Au IIe siècle apparaît la Didaché, résumé de la doctrine où le Notre Père est repris avec la recommandation suivante : « Priez ainsi trois fois », exhortation qui rappelait la prière essentielle à chaque juif, le Shema Israël qui la disait tous les jours, le matin et au coucher du soleil :
Shema Israël, Adonaï ton Elohim est UN
Ecoute Israël, le Seigneur ton Dieu est Un
Ne disant pas Père, av, mais Notre Père, avinhou, les disciples de Jésus y ajouteraient « qui Es dans les cieux », référence au premier verset de la Torah (premier livre du Pentateuque) : « Bereshit (dès l’abord) Dieu créa les cieux et la terre » et à Isaïe (66, 1-2). Ainsi parle le Seigneur : « le Ciel est mon trône et la terre mon marchepied ».
Que Ton Nom : le Nom, hashém, expression sémitique, enveloppe l’être tout entier qu’il désigne et avec lequel il s’identifie. Prononcer son nom, c’est évoquer l’intégralité de la personne qui le porte. Or, pour Celui qui est sans limite et hors du temps et de l’espace, le définir par son Nom constitue une impossibilité radicale. Comme on ne pouvait vocaliser IHVH, le Tétragramme, on remplaçait son évocation par le mot ashem qui signifie le Nom, parlant ainsi de Lui à la troisième personne. Lorsqu’on s’adressait à Lui à la seconde personne, on disait habituellement AdonaÏ.
Que Ton Nom soit sanctifié : formé sur la racine qadosh (que l’on retrouve dans le Qaddish ), la sainteté exprime la qualité de l’état tout autre, du Tout Autre. Reprise d’Isaïe (6,3) : « Et ils se criaient l’un à l’autre ces paroles : Saint, saint, saint est IHVH Shabaoth. Sa gloire remplit toute la terre «, la triple invocation de notre Sanctus, en se rappelant que pour les juifs le triple équivaut au superlatif, proclame son ineffable Sainteté.

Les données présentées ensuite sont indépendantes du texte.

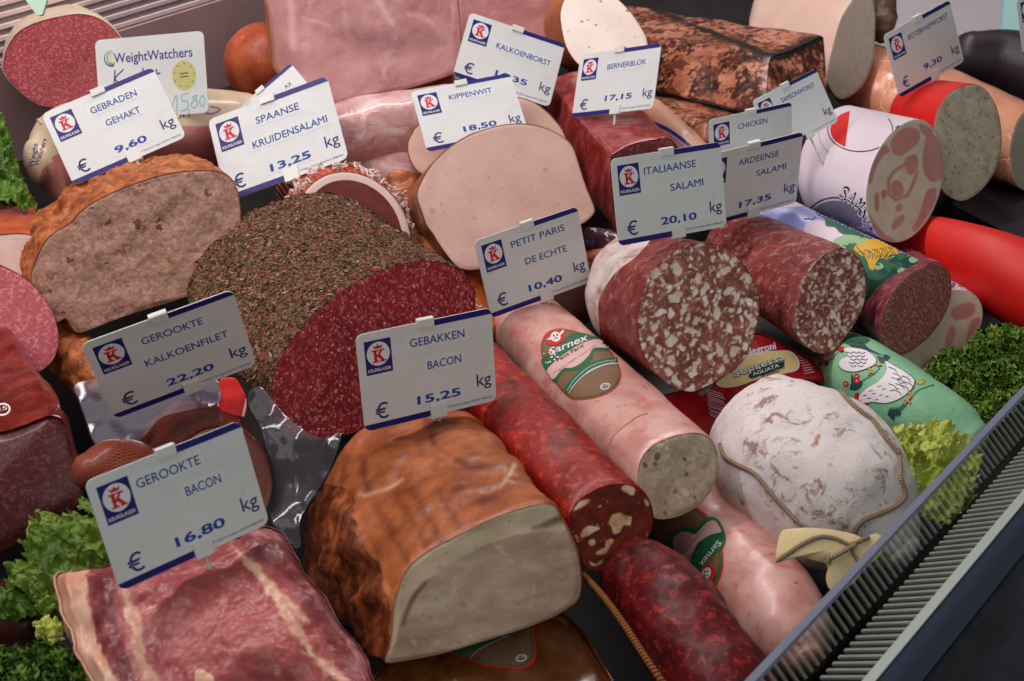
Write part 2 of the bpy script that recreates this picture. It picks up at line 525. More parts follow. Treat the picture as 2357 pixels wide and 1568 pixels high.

Que Ton règne vienne : dans la pensée juive, il serait l’équivalent de : Ton règne est sur le point de s’accomplir en ton Royaume, en ton malkhout, qui se définit comme le lieu où s’accomplit le projet, le dessein de Dieu. Ainsi, cette demande du Notre Père exprime-t-elle le désir d’union du ciel et de la terre dans le projet de Dieu, son Royaume. Accéder au royaume des cieux, faire advenir le royaume impliquant conversion et expérimentation du cheminement dans la découverte de l’aventure, Jésus, en qui coïncidaient le Royaume des cieux et le Royaume de Dieu, l’avait annoncé en disant à ceux qui l’entouraient : « La venue (l’advenue) du Royaume de Dieu ne se laisse pas observer, et on ne saurait dire : Le voici, le voilà ! Car, sachez-le, le Royaume de Dieu est parmi vous » (Luc 17, 20-21) et : « … guérissez les malades et dites aux gens : le Royaume de Dieu est proche de vous » (Luc 10,9).
Aujourd’hui, c’est donc à nous d’ouvrir l’espace nécessaire à l’advenue du Royaume de Dieu, de l’y construire jour après jour pour qu’il devienne la réalisation de l’Utopie entrevue et proclamée par l’Evangile, ce qu’apporte Jésus comme nouvelle, comme bonne nouvelle.